Sejatinya ini bukan laporan perjalanan wisata atau seseorang dengan pandangan seperti turis (tourist gaze). Di dalamnya, ada ekspektasi yang dibentuk oleh brosur, video promosi, artikel wisata tentang Raja Ampat.
Hari yang Tenang untuk Jiwa yang Kangen
Menjelang senja, kami berangkat dengan perahu berukuran sedang yang dinahkodai seorang bapak dari pelabuhan Sorong. Pelayaran menuju Kampung Solol akan menumpuh 3 hingga 4 jam, kata seorang kawan.
Pelayaran ini juga akan melewati Pulau Doom yang pernah menjadi pusat pemerintahan Belanda di tahun 1935. Ketika Perang Pasifik pecah, Jepang juga menggunakan pulau ini sebagai basis pertahanannya. Belanda membangun hunian dan Jepang membangun gua.
Sesudah gelap pelan-pelan merayap, kami berlabuh di Kampung Solol. Beberapa pemuda kampung menyambut kami, menurunkan belanjaan dan mengangukutnya ke dalam rumah panggung. Rumah panggung ini adalah sebuah bengkel kerja yang sehari-hari digunakan warga Solol, dari mama-mama sampai anak muda.
Mereka membuat Virgin Coconut Oil (VCO), tepung dari bahan dasar pisang, juga sambal dari ikan. Sementara di halamannya, para pemuda bercocok tanam dengan cara yang lestari (organik). Rumah panggung itu adalah wujud dari kolaborasi kawan-kawan di Perkumpulan Bentara Papua dan warga Kampung Solol.
Saya tidak akan membicarakan apa yang melatari kolaborasi tersebut. Termasuk alasan-alasan ekonomi, sosial dan "politik" yang membuatnya dibangun. Untuk bagian ini, kamu bisa mengunjungi tulisan saya yang berjudul Menulis Buku dan Mencintai Papua.
Saya sekadar ingin berbagi suasana batin ketika berada di sebuah kampung kecil, Kampung Solo, yang berada di Selat Sagawin. Selat yang menjadi pintu masuk dan keluar dari Pelabuhan Sorong.

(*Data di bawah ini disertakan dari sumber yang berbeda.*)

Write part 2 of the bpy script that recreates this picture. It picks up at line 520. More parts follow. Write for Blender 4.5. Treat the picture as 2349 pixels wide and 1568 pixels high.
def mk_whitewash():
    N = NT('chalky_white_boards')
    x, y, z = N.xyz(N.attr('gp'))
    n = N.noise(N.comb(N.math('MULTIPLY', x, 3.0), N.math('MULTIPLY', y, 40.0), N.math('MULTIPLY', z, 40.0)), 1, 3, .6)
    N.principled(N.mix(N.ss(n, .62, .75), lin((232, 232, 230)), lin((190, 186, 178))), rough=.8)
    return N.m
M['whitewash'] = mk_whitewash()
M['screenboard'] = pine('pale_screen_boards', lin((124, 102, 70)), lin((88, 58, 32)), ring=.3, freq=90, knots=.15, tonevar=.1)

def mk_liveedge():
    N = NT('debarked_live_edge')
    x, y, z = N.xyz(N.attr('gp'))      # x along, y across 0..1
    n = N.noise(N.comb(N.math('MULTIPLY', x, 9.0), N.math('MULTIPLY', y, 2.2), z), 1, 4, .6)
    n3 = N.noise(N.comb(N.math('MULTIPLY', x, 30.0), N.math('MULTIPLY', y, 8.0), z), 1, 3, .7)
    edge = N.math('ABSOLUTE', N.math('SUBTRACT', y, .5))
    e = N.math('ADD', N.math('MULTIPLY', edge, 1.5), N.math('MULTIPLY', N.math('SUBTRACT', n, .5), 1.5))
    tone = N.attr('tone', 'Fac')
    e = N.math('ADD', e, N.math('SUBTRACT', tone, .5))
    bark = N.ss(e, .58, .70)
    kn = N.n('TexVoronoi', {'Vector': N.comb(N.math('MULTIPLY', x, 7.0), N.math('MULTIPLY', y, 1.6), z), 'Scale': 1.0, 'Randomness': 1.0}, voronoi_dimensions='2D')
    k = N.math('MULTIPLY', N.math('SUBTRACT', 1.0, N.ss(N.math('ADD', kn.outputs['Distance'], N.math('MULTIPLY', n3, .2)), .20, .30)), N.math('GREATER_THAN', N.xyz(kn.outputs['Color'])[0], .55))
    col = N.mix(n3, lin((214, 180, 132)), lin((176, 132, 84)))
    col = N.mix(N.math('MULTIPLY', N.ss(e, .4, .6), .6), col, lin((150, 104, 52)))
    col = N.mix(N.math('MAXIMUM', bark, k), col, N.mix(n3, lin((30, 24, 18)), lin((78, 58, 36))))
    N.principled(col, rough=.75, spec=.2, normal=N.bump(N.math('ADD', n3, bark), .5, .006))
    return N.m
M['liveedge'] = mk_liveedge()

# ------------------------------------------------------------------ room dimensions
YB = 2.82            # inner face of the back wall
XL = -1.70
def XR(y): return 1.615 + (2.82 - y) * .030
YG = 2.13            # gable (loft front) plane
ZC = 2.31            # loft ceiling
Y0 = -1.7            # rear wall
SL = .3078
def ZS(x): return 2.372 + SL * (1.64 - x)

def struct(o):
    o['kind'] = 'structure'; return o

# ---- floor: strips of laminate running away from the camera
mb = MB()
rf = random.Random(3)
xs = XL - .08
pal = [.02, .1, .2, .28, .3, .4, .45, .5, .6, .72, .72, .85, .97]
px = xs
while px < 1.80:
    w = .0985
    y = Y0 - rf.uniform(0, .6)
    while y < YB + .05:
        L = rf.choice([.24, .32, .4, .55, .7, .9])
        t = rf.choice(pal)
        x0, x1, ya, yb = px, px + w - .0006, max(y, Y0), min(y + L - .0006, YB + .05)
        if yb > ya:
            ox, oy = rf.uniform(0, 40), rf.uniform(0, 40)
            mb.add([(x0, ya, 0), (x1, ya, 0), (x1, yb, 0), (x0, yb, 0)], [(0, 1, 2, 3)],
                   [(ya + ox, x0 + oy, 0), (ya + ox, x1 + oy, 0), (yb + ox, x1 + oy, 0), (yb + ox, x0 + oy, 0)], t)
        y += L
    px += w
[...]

Seperti dalam artikel Menulis Buku dan Mencintai Papua, saya mengunjungi Kampung Solol karena sebuah proyek tunggal penulisan buku. Kampung Solol mungkin terlihat kasat mata seperti perkampungan kecil di sebuah teluk di Pulau Salawati, namun sejarahnya menyimpan kekayaan ingatan dan narasi kolektif yang tidak sedikit.